Arts & Business chief executive Colin Tweedy has called for theatres and art galleries in Britain to consider giving up their charitable status, claiming that charity law is too restrictive and is leading to a risk-averse environment in the cultural sector.
Speaking at a seminar organised by the Westminster Media Forum entitled Arts and Culture - Filling the Funding Gap, Tweedy suggested, as part of a range of provocations for the arts sector to consider, that cultural organisations would be better off operating as co-operatives or social enterprises.
Tweedy said: “I no longer believe the arts in Britain should be charities. I believe they will be stronger, will take better risks and have a better capacity to become the micro-businesses they will have to be - and some of them major businesses - if they are co-operatives or social enterprises.

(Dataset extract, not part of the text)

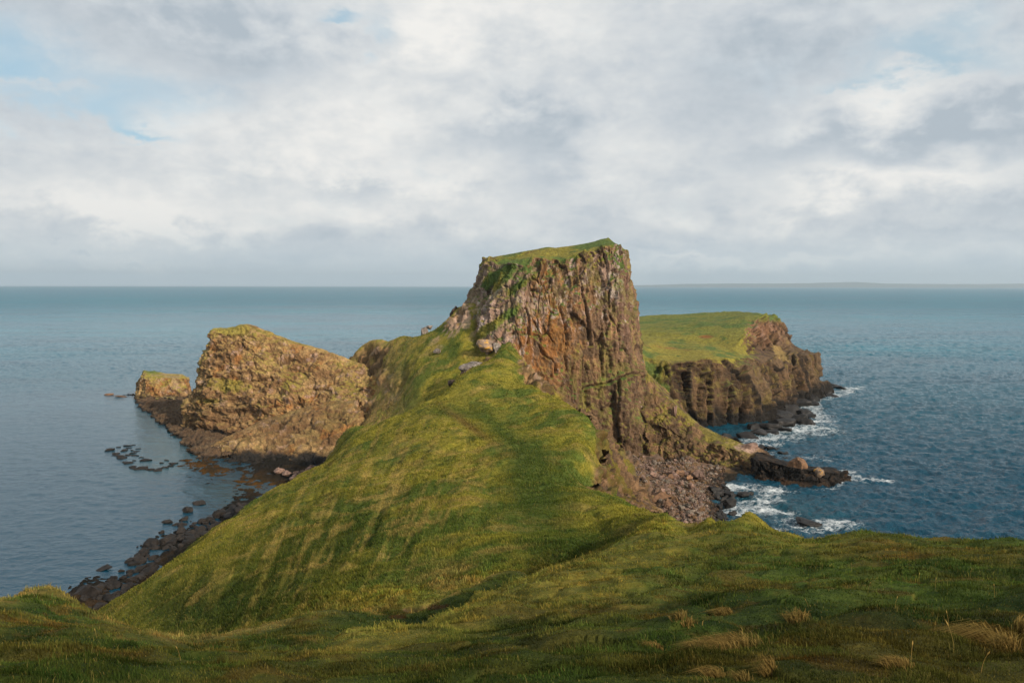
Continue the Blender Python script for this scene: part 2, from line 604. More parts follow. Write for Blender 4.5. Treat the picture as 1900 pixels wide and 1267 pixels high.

“The model of corporate governance is broken. Arts & Business has been as guilty as any of encouraging corporate leaders to be on the boards. When times are fine, it’s good. When times are bad, a risk-averseness comes into a trustee board and grips like a cold hand on a throat. We are seeing managements terrorised, marginalised and treated with contempt by trustees.
If we are to grow our cultural sector, we have to radically rethink the charity structures within which we work. Talk to the co-operative building society, talk to the co-operative movement generally, talk to the Social Enterprise Coalition. They believe the charitable laws strangle the cultural sector in these islands.”
Under charity law, trustees of arts organisations can be held personally liable if a charity is sued or incurs a financial liability. Critics claim this can lead to boards becoming risk-averse in straitened times. It has led to situations where, for example, boards of regional theatres have declared their venues insolvent against the advice of funding bodies such as Arts Council England.
Co-operatives are businesses that are owned and operated by a group of individuals for their mutual benefit. The John Lewis Partnership is an example of one of the UK’s more high-profile co-operatives.
Social enterprises are classified as “businesses trading for social and environmental purposes”, whose profits are reinvested to sustain that aim. The Big Issue and the Eden Project are both examples of companies run as social enterprises.